With Allah's love
Assalamu'alykum my dear
Is that it? Annoy? Is that what you've been thinking all this time?
Dear, can't you at least listen to what I said clearly?
I just wanna know why, and you've said it yourself you didn't remember that moment. So it's okay. What else I can say if you can't remember bout it at all.
Annoying?
Well, I thought I could just at least let myself to give it another try. Because I don't wanna lose another good friend in my life. All of them before, they gave up on me when I tried to untie all the knots and make myself clear of everything, like I did to you. And now, what? You're just like them? That's it?
Annoying? Is that the reason why you keep yourself silent all this time?
Okay, yeah. Ask for the thousands time, the answer is one, I forgive you for what you did.
Annoying? Is that why you always say you're sorry even though you didn't know what you did? Is that why you've become like this? Why didn't you just ask?
If you think you're annoying, you were. At that time. When I post it, you were. Because you didn't even ask why did I post it. You didn't even ask what you've done that makes me so hurt.

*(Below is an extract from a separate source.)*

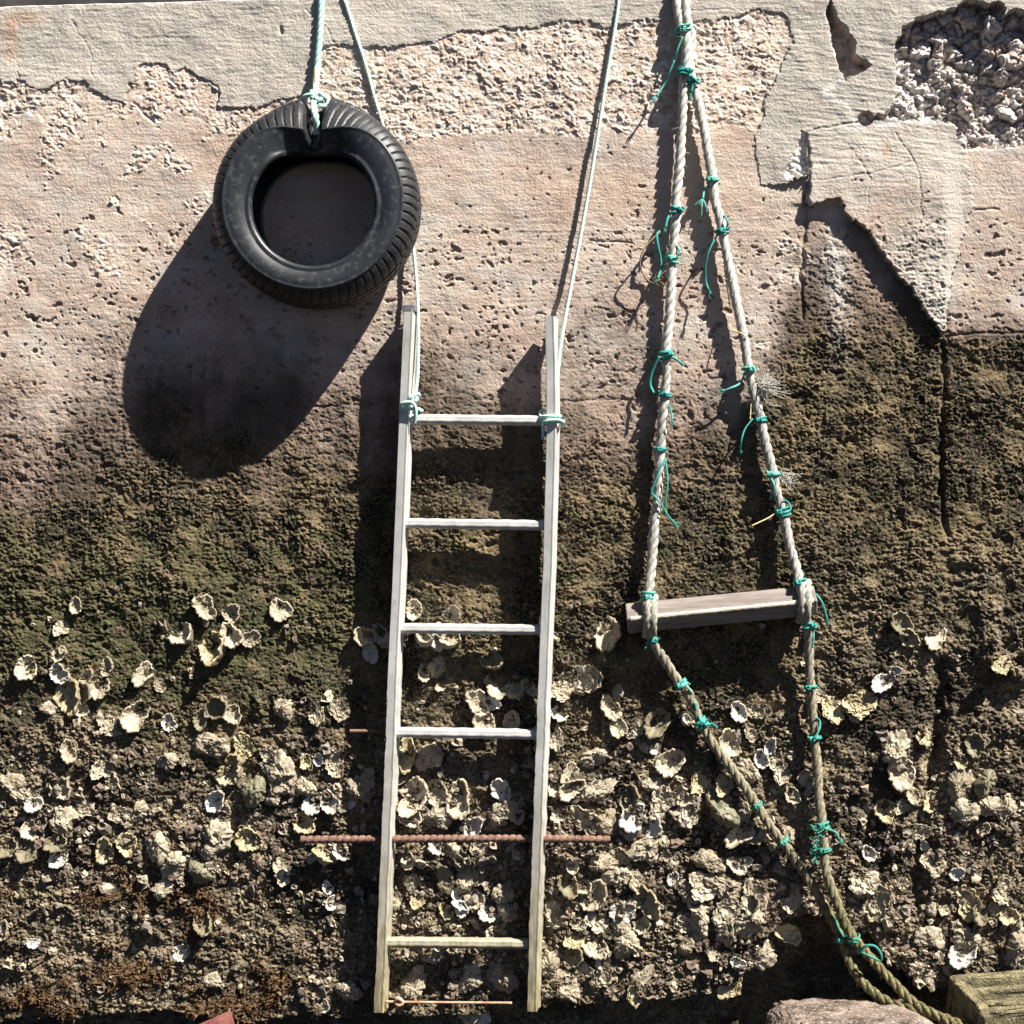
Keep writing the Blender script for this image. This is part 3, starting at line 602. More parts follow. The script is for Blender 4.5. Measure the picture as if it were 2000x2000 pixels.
# ------------------------------------------------------------------ rope ladder with its plank step
rl = thing('rope_ladder', 'homemade rope ladder with one grey timber step, lashed with teal twine', 'rope ladder')
dL = 20
LR = over(1321, 14)+[(1321, 0, 16), (1328, 40, 18), (1341, 75, 24), (1340, 120, 26), (1335, 163, 24), (1334, 196, 22), (1331, 261, 21), (1327, 326, 21), (1320, 391, 21), (1321, 411, 21), (1318, 454, 21), (1313, 504, 21), (1310, 574, 21), (1306, 635, 21), (1300, 689, 22), (1302, 726, 22), (1295, 809, 22), (1290, 878, 22), (1286, 944, 22), (1278, 1026, 24), (1273, 1099, 30), (1267, 1160, 46), (1264, 1185, 62), (1266, 1205, 68), (1270, 1225, 62), (1275, 1252, 44), (1296, 1286, 34), (1320, 1324, 28), (1340, 1348, 26), (1353, 1374, 26), (1371, 1418, 26), (1395, 1456, 26), (1423, 1493, 26), (1449, 1529, 28), (1478, 1573, 28), (1504, 1613, 28), (1533, 1650, 28), (1572, 1707, 28), (1592, 1738, 30), (1621, 1792, 30), (1644, 1835, 40), (1663, 1886, 60), (1692, 1926, 80), (1735, 1956, 100), (1775, 1968, 120), (1820, 1980, 140), (1870, 1999, 170), (1930, 2030, 230)]
RR_ = over(1341, 14)+[(1340, 0, 16), (1342, 40, 22), (1350, 75, 14), (1347, 120, 13), (1351, 155, 16), (1363, 196, 20), (1372, 239, 21), (1382, 293, 21), (1392, 352, 21), (1396, 391, 21), (1405, 422, 21), (1413, 465, 21), (1422, 509, 21), (1433, 563, 21), (1446, 628, 21), (1455, 672, 21), (1461, 715, 22), (1470, 759, 22), (1481, 802, 22), (1494, 860, 22), (1508, 917, 22), (1519, 965, 24), (1532, 1012, 24), (1542, 1065, 26), (1556, 1110, 32), (1563, 1140, 48), (1567, 1160, 62), (1572, 1185, 66), (1575, 1205, 56), (1579, 1231, 40), (1580, 1275, 30), (1582, 1327, 26), (1586, 1379, 26), (1591, 1443, 26), (1597, 1508, 28), (1599, 1560, 30), (1604, 1590, 32), (1609, 1650, 38), (1615, 1707, 48), (1635, 1763, 54), (1649, 1800, 56), (1670, 1836, 60), (1706, 1877, 72), (1749, 1923, 100), (1783, 1957, 120), (1830, 1984, 150), (1880, 2010, 190), (1950, 2040, 250)]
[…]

You were annoying, but who cares? You are a human, not some kind of angel. You don't have to become so goody in front of me, just be yourself. And if it hurts me, so what? We could just fix it, knowing what's wrong, what had happened. That's what a life called, right? Same goes to me. If I did something that hurt you, just tell me so I'll know what's wrong.
I don't get it. Annoying? So what if you're too annoying? You are who you are, that's how I know you for the first time too, right? *Sigh*
Dear Cleo
~ Creating Ideas, Developing Words ~
2 comments:
wslm...
well...i did listen to u earlier..y i said that i'm annoying to u..?coz u always show that u were annoyed by me..
back then, when we were in the middle of a conversation before..i did ask u, what makes u felt like that or like this..not only at a time...what u did? u didnt answer the questions i asked and put an end to the conversation without a word..u vanished from the conversation for days..n then u act like nothing happened n keeps a distance between us..isnt it?
this time, i do want to ask u, but u makes me felt like its impossible to get an answer from u..
for me, i thought it would better if i remain silent rather than arguing with u to get the answer and then u would end it just like before..
sometimes..just think, am i like this to u because of what happened or my way of action is affected by ur response to me earlier..
i am being who i am...i dont recall myself acting like an angel in front of others..there's no one could understand much about me..so i dont think it is weird for u or anyone else to understand it neither..
c u next semester..
SelamaT Hari Raya AidilFitri
and again..i'm sorry..
thanx a lot..now u're talking..now i know my mistakes, now at least i feel lighter, cuz u actually tell me my flaws..
and i'm truly sorry for that conversation i left just like that. bcause at that time, i feel like a fool for feeling hurt by you, by what you didn't do it on purpose, and starting to act foolishly. bcause i always had this feeling or thinking like, who am i to claim what u did is hurting me. that's why i left it just like that, hoping it will banish from my head.
i'm sorry, that my acts confusing u. n i'm sorry, saying about goody whatever, it's just, bcause i didn't rmember u told me anything i did that hurts u or something like u disapprove with my actions like others did. of course, only once that time. i'm sorry, its just so weird, u know. that's why i said those words. i'm sorry. i'm sorry if its too harsh n i crossed d line. n i really am grateful for what u said this time.
I'm so sorry for what happened, for being a fool. From d bottom of my heart, I'm sorry.
Have fun celebrating aidul fitr. May Allah bless you.